On top of that, you can’t hold your advisor responsible for the losses you suffer because of their high-risk strategies. That’s because they make you sign multiple waivers when you sign on as a client.
Selling Proprietary Investment Products
Renee is a part of Renee Fourcade UBS Financial Services, a large corporation with various proprietary investment products. In theory, there’s nothing wrong in selling proprietary investments but in reality, it leads to many conflicts of interest you can’t ignore.
First of all, when you work with a financial advisor, you expect to get recommendations that suit your financial requirements and goals. But when your advisor has incentive for ignoring your financial requirements, things get tricky.
Advisors earn hefty commissions from the proprietary investments they sell. Also, UBS advisors have a bad reputation when it comes to promoting such investment products.
Just recently, multiple UBS advisors faced lawsuits from their clients because they recommended the YES Strategy Program without giving any regard to its suitability.
The promise of earning lucrative commissions from the sale of proprietary products can cloud the judgment of your advisor. It incentivizes them to ignore your financial goals and plans.
In most cases, clients only get mediocre or subpar results when they could’ve gotten much better returns. Then you have some special cases where clients lose a large share of their invested capital because of unsuitable advice.

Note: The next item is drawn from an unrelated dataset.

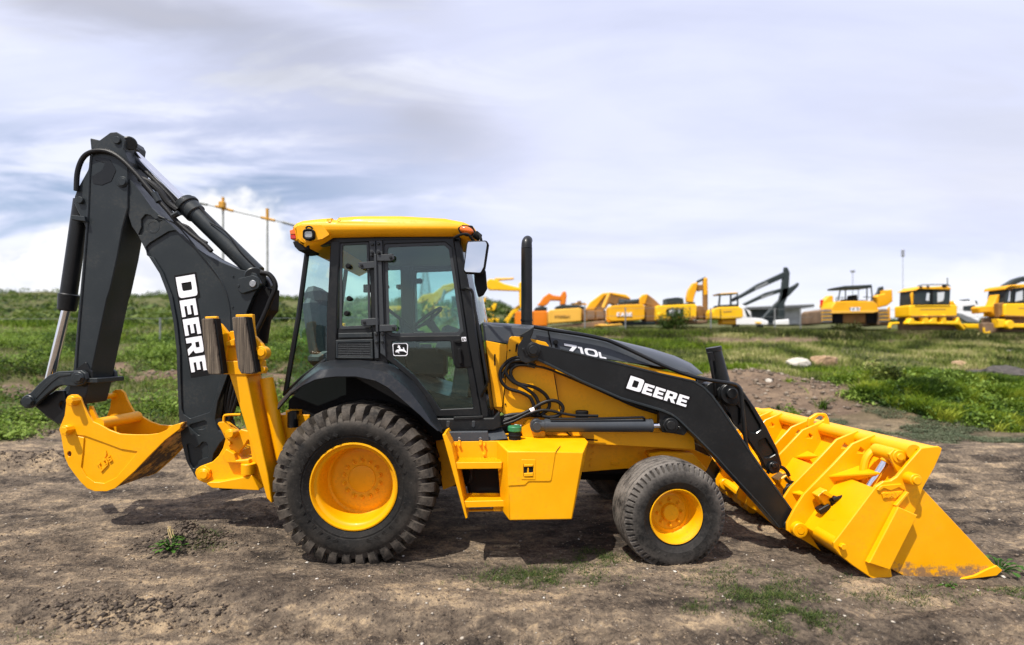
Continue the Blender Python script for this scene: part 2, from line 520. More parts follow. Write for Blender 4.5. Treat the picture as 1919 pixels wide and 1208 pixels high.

Keep in mind that earning from commissions is among the biggest reasons why advisors give unsuitable advice to their clients.
Conclusion
Stay miles away from Renee Fourcade UBS. Her provisions and terms are unfavorable for most investors, particularly those looking for long-term growth. You’d end up stuck in a terrible agreement where you can’t do anything about the subpar results you get.
It would be better to look elsewhere and find a more competent and caring advisor.